Your objective:
Take every line from the first down to the line with "o.data.shape = 'DISK'" and set it down exactly, without the pictures.

Scene modeling code data:
#####

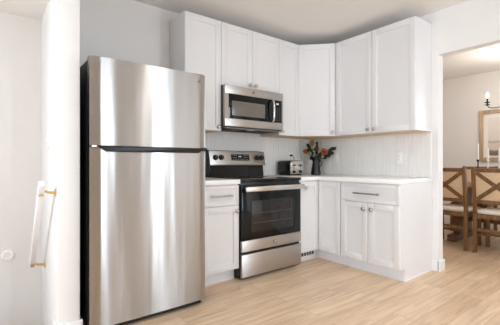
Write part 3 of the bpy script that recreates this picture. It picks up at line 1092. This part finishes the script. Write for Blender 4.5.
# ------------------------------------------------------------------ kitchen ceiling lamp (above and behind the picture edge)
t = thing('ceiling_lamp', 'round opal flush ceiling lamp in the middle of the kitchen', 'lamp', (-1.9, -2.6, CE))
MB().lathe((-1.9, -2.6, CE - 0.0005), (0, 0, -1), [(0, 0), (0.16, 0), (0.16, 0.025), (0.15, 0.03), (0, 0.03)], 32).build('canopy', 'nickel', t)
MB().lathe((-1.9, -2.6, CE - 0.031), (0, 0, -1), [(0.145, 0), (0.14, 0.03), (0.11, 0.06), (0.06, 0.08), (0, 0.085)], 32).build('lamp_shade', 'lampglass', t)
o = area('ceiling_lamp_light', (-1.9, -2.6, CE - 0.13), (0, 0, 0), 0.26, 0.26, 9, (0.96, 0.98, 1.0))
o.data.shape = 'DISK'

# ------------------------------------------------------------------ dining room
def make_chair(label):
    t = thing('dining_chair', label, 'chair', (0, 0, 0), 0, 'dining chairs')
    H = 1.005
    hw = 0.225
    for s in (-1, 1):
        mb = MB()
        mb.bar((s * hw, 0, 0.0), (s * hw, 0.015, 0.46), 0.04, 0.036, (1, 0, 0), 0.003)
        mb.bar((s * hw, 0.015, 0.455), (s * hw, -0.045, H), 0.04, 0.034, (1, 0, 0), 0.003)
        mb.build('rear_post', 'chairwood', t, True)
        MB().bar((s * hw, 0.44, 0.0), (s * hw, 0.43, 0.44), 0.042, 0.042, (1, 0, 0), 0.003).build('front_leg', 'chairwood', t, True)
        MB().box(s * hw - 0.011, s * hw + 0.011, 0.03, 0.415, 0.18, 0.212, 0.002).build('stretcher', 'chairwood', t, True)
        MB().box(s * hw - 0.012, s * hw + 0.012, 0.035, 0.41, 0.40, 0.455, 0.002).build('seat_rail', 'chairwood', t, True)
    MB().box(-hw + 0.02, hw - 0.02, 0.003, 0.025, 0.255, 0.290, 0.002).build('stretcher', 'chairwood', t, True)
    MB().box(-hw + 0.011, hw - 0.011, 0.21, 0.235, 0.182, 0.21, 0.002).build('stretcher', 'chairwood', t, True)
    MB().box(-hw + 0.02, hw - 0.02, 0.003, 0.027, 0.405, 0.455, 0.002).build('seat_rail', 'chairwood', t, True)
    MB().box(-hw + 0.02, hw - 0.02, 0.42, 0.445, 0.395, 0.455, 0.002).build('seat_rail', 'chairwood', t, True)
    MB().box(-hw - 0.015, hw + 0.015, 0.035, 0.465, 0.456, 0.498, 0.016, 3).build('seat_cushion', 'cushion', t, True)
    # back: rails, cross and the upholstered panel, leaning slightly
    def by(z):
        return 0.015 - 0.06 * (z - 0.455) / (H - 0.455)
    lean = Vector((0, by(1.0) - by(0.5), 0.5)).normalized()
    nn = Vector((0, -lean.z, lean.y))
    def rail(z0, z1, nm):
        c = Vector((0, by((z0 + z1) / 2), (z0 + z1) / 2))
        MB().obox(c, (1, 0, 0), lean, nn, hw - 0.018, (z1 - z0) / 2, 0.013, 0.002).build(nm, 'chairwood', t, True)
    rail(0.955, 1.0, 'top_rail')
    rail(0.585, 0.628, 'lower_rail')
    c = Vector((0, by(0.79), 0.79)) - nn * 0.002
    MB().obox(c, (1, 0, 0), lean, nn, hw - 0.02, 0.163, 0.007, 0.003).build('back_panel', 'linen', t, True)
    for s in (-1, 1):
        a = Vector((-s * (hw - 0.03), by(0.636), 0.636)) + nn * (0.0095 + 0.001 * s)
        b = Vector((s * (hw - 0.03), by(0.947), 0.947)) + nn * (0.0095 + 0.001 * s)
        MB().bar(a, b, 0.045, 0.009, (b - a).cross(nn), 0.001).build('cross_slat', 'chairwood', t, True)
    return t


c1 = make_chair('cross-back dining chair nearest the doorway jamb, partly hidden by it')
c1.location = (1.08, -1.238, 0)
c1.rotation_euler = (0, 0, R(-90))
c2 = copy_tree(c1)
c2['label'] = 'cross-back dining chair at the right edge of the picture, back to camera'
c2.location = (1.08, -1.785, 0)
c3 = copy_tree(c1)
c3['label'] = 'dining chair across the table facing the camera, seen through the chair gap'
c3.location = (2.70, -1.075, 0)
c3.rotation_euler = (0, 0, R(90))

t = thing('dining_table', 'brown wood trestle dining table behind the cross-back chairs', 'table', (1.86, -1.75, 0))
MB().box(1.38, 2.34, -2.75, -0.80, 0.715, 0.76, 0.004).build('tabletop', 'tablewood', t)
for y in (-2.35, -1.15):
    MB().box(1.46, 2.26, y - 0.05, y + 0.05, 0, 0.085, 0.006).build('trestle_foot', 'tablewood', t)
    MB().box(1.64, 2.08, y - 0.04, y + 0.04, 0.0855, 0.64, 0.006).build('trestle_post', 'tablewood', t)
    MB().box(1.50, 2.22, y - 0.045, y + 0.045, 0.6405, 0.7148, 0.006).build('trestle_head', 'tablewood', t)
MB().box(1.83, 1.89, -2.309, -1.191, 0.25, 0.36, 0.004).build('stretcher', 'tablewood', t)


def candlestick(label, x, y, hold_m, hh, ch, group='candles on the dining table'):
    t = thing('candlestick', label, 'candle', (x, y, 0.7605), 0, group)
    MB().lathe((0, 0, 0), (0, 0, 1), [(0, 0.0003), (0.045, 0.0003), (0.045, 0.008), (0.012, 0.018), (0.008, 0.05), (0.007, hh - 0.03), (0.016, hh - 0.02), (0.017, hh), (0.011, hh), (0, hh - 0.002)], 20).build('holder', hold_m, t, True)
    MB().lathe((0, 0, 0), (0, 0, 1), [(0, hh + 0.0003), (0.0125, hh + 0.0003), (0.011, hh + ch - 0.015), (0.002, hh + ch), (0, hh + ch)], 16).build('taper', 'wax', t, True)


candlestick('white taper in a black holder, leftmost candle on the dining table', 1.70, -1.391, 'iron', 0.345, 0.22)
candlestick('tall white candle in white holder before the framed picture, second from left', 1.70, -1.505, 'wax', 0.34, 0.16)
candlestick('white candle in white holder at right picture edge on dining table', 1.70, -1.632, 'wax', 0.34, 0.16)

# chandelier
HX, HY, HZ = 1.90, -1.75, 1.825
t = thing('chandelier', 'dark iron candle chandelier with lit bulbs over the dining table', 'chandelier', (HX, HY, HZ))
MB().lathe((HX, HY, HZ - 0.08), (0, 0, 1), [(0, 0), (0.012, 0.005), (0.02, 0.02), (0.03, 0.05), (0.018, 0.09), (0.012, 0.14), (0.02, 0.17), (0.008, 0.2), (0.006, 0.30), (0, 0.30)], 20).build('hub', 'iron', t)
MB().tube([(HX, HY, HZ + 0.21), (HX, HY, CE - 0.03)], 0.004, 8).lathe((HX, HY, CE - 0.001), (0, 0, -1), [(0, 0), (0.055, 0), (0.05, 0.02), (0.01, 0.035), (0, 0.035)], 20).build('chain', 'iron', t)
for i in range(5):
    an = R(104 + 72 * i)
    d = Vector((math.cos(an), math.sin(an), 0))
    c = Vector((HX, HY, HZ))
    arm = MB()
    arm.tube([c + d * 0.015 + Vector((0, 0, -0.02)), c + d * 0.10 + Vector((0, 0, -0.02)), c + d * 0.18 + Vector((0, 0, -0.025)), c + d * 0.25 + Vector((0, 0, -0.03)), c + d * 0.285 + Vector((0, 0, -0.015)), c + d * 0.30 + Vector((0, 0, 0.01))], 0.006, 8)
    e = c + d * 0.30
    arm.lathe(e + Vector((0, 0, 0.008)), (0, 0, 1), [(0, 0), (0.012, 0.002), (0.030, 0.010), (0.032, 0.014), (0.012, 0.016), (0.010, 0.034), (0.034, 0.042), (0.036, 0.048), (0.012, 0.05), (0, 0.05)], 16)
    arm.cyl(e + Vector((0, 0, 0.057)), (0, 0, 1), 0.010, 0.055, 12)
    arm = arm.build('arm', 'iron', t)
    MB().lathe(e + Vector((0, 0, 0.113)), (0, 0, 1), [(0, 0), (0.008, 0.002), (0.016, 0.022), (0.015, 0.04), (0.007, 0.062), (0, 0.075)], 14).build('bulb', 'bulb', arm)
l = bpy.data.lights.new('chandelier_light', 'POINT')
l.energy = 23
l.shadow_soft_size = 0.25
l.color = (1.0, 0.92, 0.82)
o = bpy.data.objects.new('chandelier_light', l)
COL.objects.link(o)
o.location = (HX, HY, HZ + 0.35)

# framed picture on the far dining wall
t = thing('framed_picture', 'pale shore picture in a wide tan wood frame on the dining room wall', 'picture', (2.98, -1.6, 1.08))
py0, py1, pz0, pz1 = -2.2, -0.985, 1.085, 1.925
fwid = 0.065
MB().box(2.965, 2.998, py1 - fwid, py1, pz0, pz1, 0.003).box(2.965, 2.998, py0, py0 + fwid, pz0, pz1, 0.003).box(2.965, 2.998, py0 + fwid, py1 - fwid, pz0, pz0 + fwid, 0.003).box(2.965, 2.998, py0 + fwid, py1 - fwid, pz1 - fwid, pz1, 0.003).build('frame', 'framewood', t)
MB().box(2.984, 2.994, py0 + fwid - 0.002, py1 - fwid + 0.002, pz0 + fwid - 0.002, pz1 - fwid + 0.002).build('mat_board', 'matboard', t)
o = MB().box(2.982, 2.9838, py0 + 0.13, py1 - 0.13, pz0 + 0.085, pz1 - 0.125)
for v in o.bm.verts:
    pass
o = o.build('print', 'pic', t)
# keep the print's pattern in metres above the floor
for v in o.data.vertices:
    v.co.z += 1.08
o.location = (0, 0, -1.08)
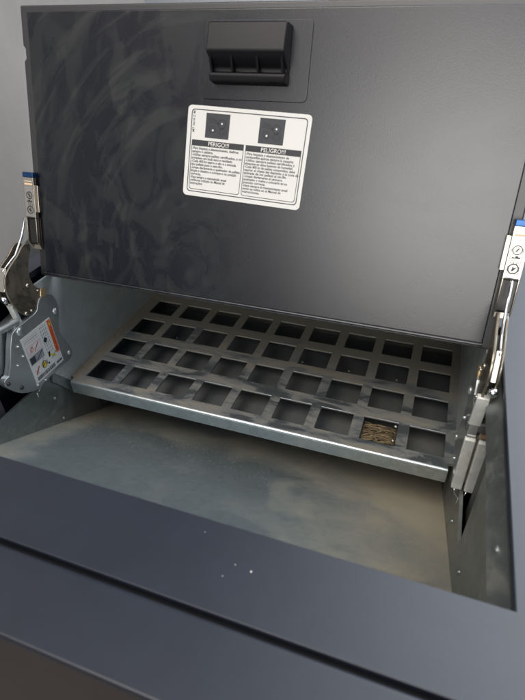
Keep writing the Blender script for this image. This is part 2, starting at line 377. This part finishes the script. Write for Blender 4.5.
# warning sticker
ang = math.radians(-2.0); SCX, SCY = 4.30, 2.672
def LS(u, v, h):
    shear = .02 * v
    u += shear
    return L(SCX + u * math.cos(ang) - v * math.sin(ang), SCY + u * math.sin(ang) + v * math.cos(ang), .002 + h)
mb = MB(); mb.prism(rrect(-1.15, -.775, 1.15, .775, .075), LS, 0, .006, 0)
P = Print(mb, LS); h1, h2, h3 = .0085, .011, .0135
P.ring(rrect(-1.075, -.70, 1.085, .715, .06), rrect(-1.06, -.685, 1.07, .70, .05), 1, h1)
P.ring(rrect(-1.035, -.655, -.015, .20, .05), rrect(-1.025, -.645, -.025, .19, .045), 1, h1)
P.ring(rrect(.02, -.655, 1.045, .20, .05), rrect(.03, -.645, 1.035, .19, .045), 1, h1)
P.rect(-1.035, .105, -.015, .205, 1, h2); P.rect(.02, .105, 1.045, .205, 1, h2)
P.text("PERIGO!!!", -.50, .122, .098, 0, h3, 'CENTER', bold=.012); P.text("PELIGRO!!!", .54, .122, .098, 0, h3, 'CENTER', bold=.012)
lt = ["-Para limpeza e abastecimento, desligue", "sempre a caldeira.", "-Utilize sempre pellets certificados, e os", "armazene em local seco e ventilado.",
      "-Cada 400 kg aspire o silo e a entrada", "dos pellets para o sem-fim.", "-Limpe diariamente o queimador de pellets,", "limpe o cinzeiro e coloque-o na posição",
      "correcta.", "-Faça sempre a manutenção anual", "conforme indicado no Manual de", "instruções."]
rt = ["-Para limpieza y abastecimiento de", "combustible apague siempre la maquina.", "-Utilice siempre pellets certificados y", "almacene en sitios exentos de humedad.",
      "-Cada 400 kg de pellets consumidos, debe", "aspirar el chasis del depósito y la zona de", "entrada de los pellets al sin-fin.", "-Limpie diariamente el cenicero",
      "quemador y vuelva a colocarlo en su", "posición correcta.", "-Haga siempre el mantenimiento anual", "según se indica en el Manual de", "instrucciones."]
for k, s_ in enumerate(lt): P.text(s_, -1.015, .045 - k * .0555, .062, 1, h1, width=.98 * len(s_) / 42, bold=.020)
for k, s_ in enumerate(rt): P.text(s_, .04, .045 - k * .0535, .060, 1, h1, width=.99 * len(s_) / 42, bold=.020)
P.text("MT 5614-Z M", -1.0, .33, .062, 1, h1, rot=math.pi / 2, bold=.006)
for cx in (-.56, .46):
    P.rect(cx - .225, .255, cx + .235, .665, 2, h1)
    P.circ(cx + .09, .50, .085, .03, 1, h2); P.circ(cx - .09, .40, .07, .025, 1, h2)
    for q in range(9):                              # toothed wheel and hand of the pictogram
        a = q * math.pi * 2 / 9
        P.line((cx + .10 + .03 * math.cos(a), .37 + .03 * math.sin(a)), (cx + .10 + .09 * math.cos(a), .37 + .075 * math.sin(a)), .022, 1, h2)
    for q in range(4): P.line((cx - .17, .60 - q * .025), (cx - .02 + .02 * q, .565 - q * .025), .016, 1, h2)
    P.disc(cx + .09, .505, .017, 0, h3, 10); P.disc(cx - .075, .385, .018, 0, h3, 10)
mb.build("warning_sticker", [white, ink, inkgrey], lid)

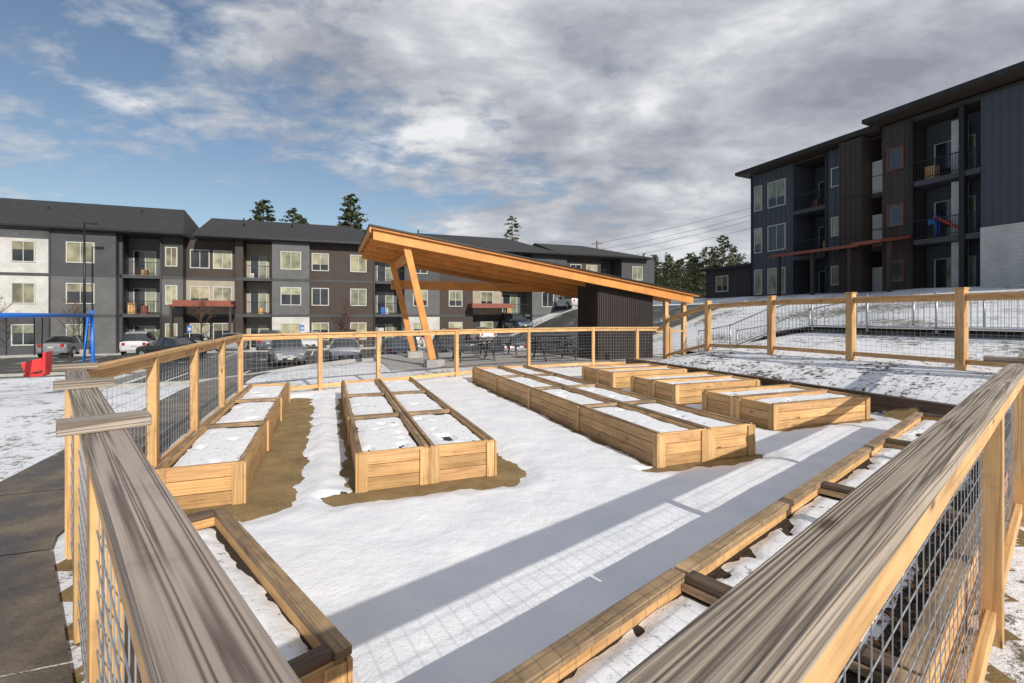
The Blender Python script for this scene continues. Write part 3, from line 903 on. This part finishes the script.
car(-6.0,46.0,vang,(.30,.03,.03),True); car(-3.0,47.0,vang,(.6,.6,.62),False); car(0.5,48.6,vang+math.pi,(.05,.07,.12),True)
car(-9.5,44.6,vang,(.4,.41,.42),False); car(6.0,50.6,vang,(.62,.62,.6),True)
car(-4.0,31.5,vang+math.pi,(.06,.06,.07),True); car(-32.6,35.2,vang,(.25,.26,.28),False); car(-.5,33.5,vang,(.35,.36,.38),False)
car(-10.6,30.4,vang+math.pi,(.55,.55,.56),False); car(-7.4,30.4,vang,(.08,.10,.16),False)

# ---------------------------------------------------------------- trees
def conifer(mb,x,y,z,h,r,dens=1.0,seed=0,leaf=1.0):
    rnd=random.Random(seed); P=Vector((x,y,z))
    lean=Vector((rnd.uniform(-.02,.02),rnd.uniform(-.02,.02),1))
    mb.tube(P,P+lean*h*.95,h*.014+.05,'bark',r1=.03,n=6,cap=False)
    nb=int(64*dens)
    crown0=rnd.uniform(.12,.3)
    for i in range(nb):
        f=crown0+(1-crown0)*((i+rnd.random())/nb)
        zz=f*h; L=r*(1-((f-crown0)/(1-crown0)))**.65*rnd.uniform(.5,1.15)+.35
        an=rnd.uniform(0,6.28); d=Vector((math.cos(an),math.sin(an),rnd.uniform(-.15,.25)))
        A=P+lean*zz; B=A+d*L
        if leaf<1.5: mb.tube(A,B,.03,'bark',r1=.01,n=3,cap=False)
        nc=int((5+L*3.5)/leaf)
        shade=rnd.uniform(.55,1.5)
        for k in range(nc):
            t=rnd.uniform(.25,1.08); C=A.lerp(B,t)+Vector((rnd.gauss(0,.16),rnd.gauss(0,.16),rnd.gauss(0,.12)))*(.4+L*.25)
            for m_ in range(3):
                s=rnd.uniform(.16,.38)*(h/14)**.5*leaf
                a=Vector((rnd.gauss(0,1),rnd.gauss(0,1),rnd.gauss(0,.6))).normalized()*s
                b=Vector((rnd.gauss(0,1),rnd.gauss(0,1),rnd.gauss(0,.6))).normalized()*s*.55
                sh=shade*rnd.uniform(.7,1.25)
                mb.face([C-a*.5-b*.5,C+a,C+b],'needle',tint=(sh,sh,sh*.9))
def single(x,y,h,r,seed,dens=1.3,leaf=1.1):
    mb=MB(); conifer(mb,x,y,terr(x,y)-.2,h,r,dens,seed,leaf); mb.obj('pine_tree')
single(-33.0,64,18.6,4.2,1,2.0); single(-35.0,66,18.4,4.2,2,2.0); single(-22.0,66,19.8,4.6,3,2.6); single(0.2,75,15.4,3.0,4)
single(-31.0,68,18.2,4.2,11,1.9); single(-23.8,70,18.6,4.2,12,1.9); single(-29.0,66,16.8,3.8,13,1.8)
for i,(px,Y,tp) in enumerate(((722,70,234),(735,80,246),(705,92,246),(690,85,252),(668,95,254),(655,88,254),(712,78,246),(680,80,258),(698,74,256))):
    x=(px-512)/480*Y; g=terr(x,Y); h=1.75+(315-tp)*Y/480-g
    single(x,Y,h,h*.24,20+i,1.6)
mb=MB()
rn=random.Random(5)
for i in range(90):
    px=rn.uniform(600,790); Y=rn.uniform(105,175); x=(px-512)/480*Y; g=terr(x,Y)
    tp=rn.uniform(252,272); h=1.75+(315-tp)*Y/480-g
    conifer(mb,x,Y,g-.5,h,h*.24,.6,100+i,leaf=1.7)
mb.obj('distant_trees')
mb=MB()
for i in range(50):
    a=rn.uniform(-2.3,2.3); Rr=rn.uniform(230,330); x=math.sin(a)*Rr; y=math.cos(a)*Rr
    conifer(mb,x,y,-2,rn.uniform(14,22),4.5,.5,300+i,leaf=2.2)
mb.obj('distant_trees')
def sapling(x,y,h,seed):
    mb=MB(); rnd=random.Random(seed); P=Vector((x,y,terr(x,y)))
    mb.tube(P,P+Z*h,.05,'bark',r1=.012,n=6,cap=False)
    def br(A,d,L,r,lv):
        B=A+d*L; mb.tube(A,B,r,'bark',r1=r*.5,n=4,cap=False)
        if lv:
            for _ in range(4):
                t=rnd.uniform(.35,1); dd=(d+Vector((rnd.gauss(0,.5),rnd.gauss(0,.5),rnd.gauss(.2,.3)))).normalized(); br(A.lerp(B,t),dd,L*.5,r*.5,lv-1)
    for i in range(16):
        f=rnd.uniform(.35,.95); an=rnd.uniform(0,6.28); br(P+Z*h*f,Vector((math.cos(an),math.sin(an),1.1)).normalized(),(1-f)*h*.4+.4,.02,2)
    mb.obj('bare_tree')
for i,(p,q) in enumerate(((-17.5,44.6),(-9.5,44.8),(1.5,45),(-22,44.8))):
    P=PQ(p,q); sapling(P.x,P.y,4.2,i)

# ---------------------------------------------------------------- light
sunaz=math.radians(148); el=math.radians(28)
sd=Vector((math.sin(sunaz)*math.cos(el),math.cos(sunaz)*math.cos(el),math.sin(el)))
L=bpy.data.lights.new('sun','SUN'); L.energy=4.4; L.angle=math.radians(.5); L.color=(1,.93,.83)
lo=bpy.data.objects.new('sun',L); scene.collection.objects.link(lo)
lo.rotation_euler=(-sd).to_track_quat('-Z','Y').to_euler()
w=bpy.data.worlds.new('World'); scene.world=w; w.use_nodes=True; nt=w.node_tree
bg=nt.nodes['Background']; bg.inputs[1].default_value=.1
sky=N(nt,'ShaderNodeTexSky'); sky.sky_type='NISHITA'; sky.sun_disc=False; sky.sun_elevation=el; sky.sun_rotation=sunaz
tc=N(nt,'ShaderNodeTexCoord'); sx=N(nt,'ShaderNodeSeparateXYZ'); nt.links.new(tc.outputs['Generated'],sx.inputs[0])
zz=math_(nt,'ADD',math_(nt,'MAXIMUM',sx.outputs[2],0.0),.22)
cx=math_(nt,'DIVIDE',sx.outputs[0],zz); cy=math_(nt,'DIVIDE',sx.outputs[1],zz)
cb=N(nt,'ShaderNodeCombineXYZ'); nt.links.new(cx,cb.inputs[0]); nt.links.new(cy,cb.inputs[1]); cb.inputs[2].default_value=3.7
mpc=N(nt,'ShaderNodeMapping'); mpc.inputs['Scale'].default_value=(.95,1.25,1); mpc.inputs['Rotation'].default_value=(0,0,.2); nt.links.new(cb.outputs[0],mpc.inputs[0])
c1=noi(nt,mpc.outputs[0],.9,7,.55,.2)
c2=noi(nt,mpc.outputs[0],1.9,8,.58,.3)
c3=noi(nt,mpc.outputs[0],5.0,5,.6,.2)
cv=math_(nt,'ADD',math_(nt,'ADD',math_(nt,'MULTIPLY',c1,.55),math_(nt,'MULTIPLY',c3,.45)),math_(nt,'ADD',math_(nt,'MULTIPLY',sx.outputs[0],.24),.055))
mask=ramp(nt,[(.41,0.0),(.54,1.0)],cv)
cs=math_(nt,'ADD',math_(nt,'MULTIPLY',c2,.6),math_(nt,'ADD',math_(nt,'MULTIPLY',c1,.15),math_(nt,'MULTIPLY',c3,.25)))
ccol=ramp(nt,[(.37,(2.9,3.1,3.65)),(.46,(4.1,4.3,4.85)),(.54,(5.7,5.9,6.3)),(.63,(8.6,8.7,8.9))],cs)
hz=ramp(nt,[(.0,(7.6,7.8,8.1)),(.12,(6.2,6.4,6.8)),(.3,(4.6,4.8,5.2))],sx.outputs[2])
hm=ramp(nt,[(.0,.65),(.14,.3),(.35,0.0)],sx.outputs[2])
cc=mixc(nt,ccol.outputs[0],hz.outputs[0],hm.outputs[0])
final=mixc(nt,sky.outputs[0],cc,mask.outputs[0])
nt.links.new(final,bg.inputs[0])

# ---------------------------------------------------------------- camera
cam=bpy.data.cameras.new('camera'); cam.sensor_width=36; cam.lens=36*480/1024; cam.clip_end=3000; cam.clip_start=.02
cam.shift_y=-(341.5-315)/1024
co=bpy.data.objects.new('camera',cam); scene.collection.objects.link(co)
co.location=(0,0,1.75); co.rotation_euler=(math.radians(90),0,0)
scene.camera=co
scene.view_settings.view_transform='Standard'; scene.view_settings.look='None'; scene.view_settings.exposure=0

#####

The completed task:
Write part 3 of the bpy script that recreates this picture. It picks up at line 1092. This part finishes the script. Write for Blender 4.5.
# ------------------------------------------------------------------ kitchen ceiling lamp (above and behind the picture edge)
t = thing('ceiling_lamp', 'round opal flush ceiling lamp in the middle of the kitchen', 'lamp', (-1.9, -2.6, CE))
MB().lathe((-1.9, -2.6, CE - 0.0005), (0, 0, -1), [(0, 0), (0.16, 0), (0.16, 0.025), (0.15, 0.03), (0, 0.03)], 32).build('canopy', 'nickel', t)
MB().lathe((-1.9, -2.6, CE - 0.031), (0, 0, -1), [(0.145, 0), (0.14, 0.03), (0.11, 0.06), (0.06, 0.08), (0, 0.085)], 32).build('lamp_shade', 'lampglass', t)
o = area('ceiling_lamp_light', (-1.9, -2.6, CE - 0.13), (0, 0, 0), 0.26, 0.26, 9, (0.96, 0.98, 1.0))
o.data.shape = 'DISK'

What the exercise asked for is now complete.